═════ PROVIDED MATERIAL
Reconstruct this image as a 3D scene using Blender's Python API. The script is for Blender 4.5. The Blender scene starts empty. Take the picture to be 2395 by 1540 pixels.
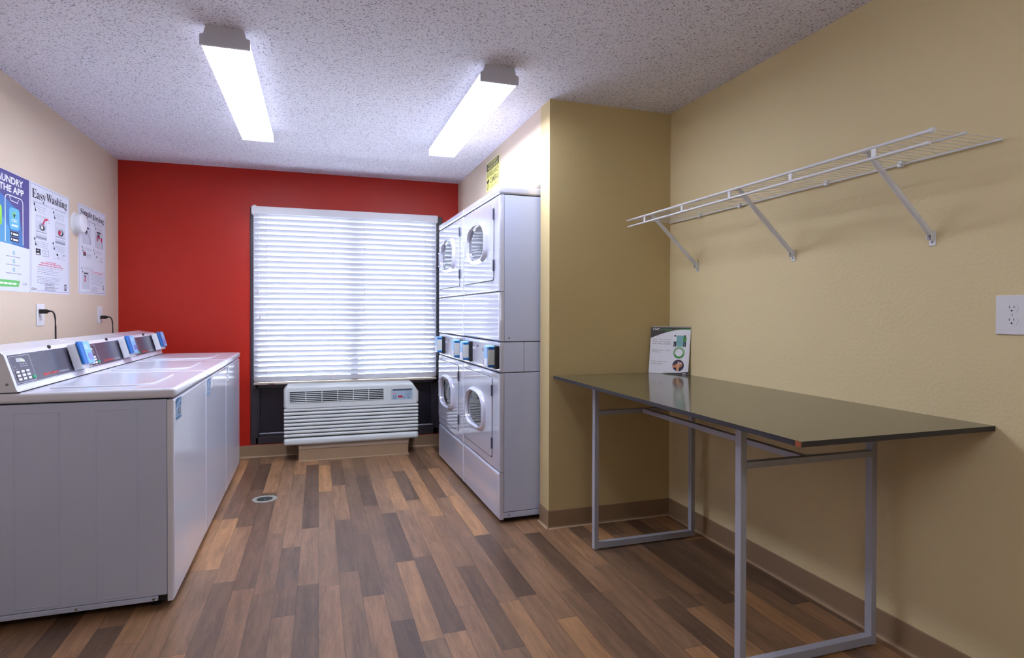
import bpy, bmesh, math, random
from mathutils import Vector, Matrix
random.seed(7)
C = bpy.context.scene.collection
PI = math.pi

# ------------------------------------------------------------ materials
def lin(c):
    return tuple(((x/255)/12.92 if x/255 <= .04045 else ((x/255+.055)/1.055)**2.4) for x in c)
MATS = {}
def nd(nt, t, **k):
    n = nt.nodes.new(t)
    for a, b in k.items():
        if a in n.inputs: n.inputs[a].default_value = b
        else: setattr(n, a, b)
    return n
def mat(name, col, rough=.5, metal=0., var=.03, vscale=6., bump=0., bscale=40., bdist=.01, emit=0., ecol=None, spec=.5, coat=0., bstretch=(1,1,1), detail=2.):
    """procedural principled: slight noise variation in colour, optional noise bump"""
    if name in MATS: return MATS[name]
    m = bpy.data.materials.new(name); m.use_nodes = True; MATS[name] = m
    if name == 'white_enamel': m.node_tree.nodes['Principled BSDF'].inputs['IOR'].default_value = 1.75
    nt = m.node_tree; p = nt.nodes['Principled BSDF']; L = nt.links
    c = lin(col)
    tc = nd(nt, 'ShaderNodeTexCoord')
    n = nd(nt, 'ShaderNodeTexNoise', Scale=vscale, Detail=3.)
    L.new(tc.outputs['Object'], n.inputs['Vector'])
    r = nd(nt, 'ShaderNodeValToRGB')
    r.color_ramp.elements[0].color = tuple(x*(1-var) for x in c)+(1,)
    r.color_ramp.elements[1].color = tuple(min(1, x*(1+var)) for x in c)+(1,)
    L.new(n.outputs['Fac'], r.inputs['Fac']); L.new(r.outputs['Color'], p.inputs['Base Color'])
    p.inputs['Roughness'].default_value = rough; p.inputs['Metallic'].default_value = metal
    p.inputs['Specular IOR Level'].default_value = spec
    p.inputs['Coat Weight'].default_value = coat
    if emit:
        p.inputs['Emission Color'].default_value = lin(ecol or col)+(1,)
        p.inputs['Emission Strength'].default_value = emit
    if bump:
        mp = nd(nt, 'ShaderNodeMapping'); mp.inputs['Scale'].default_value = bstretch
        L.new(tc.outputs['Object'], mp.inputs['Vector'])
        b = nd(nt, 'ShaderNodeTexNoise', Scale=bscale, Detail=detail)
        L.new(mp.outputs['Vector'], b.inputs['Vector'])
        bp = nd(nt, 'ShaderNodeBump', Strength=bump, Distance=bdist)
        L.new(b.outputs['Fac'], bp.inputs['Height']); L.new(bp.outputs['Normal'], p.inputs['Normal'])
    return m

def wood_floor():
    m = bpy.data.materials.new('wood_plank_floor'); m.use_nodes = True
    nt = m.node_tree; L = nt.links; p = nt.nodes['Principled BSDF']
    def M(op, a, b=None, c=None):
        n = nt.nodes.new('ShaderNodeMath'); n.operation = op
        for i, v in enumerate((a, b, c)):
            if v is None: continue
            if isinstance(v, (int, float)): n.inputs[i].default_value = v
            else: L.new(v, n.inputs[i])
        return n.outputs[0]
    tc = nt.nodes.new('ShaderNodeTexCoord'); sp = nt.nodes.new('ShaderNodeSeparateXYZ')
    L.new(tc.outputs['Object'], sp.inputs[0]); x, y = sp.outputs['X'], sp.outputs['Y']
    cx = M('DIVIDE', x, .0905); col = M('FLOOR', cx); fx = M('FRACT', cx)
    wn = nt.nodes.new('ShaderNodeTexWhiteNoise'); wn.noise_dimensions = '1D'; L.new(col, wn.inputs['W'])
    yy = M('ADD', M('DIVIDE', y, .74), M('MULTIPLY', wn.outputs['Value'], 7.3)); row = M('FLOOR', yy); fy = M('FRACT', yy)
    cb = nt.nodes.new('ShaderNodeCombineXYZ'); L.new(col, cb.inputs[0]); L.new(row, cb.inputs[1])
    w2 = nt.nodes.new('ShaderNodeTexWhiteNoise'); w2.noise_dimensions = '2D'; L.new(cb.outputs[0], w2.inputs['Vector'])
    rp = nt.nodes.new('ShaderNodeValToRGB'); e = rp.color_ramp.elements
    cols = [(0, (82, 61, 46)), (.25, (102, 78, 59)), (.45, (121, 92, 68)), (.65, (132, 99, 72)), (.85, (143, 107, 75)), (1, (158, 116, 77))]
    e[0].position = 0; e[0].color = lin(cols[0][1])+(1,); e[1].position = 1; e[1].color = lin(cols[-1][1])+(1,)
    for q, c in cols[1:-1]:
        k = e.new(q); k.color = lin(c)+(1,)
    L.new(w2.outputs['Value'], rp.inputs['Fac'])
    # long grain, shifted per plank
    cv = nt.nodes.new('ShaderNodeCombineXYZ'); L.new(M('MULTIPLY', x, 9.), cv.inputs[0]); L.new(y, cv.inputs[1]); L.new(M('MULTIPLY', w2.outputs['Value'], 31.), cv.inputs[2])
    g = nd(nt, 'ShaderNodeTexNoise', Scale=2.6, Detail=4., Distortion=1.1); L.new(cv.outputs[0], g.inputs['Vector'])
    rings = M('SINE', M('MULTIPLY', g.outputs['Fac'], 42.))
    cv2 = nt.nodes.new('ShaderNodeCombineXYZ'); L.new(M('MULTIPLY', x, 60.), cv2.inputs[0]); L.new(M('MULTIPLY', y, 2.), cv2.inputs[1]); L.new(w2.outputs['Value'], cv2.inputs[2])
    g2 = nd(nt, 'ShaderNodeTexNoise', Scale=7., Detail=5.); L.new(cv2.outputs[0], g2.inputs['Vector'])
    cl = nd(nt, 'ShaderNodeTexNoise', Scale=3.4, Detail=3.); L.new(cv.outputs[0], cl.inputs['Vector'])
    f = M('ADD', M('MULTIPLY', rings, .075), M('ADD', M('MULTIPLY', M('SUBTRACT', g2.outputs['Fac'], .5), .75), M('MULTIPLY', M('SUBTRACT', cl.outputs['Fac'], .5), 1.25)))
    f = M('ADD', f, 1.)
    ed = M('MINIMUM', M('MINIMUM', fx, M('SUBTRACT', 1., fx)), M('MULTIPLY', M('MINIMUM', fy, M('SUBTRACT', 1., fy)), 8.))
    seam = nt.nodes.new('ShaderNodeMapRange'); seam.inputs[1].default_value = 0; seam.inputs[2].default_value = .03; seam.inputs[3].default_value = .5; seam.inputs[4].default_value = 1
    L.new(ed, seam.inputs[0])
    f = M('MULTIPLY', f, seam.outputs[0])
    mx = nt.nodes.new('ShaderNodeVectorMath'); mx.operation = 'SCALE'; L.new(rp.outputs['Color'], mx.inputs[0]); L.new(f, mx.inputs['Scale'])
    L.new(mx.outputs[0], p.inputs['Base Color'])
    p.inputs['Roughness'].default_value = .36; p.inputs['Specular IOR Level'].default_value = .42
    bp = nd(nt, 'ShaderNodeBump', Strength=.12, Distance=.002); L.new(f, bp.inputs['Height']); L.new(bp.outputs['Normal'], p.inputs['Normal'])
    return m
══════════
• _EXERCISE_: Repeat, word for word and with no pictures, only the lines running from the beginning of the data to the line that contains "PI = math.pi".

• _WRITTEN RESPONSE_:
Reconstruct this image as a 3D scene using Blender's Python API. The script is for Blender 4.5. The Blender scene starts empty. Take the picture to be 2395 by 1540 pixels.
import bpy, bmesh, math, random
from mathutils import Vector, Matrix
random.seed(7)
C = bpy.context.scene.collection
PI = math.pi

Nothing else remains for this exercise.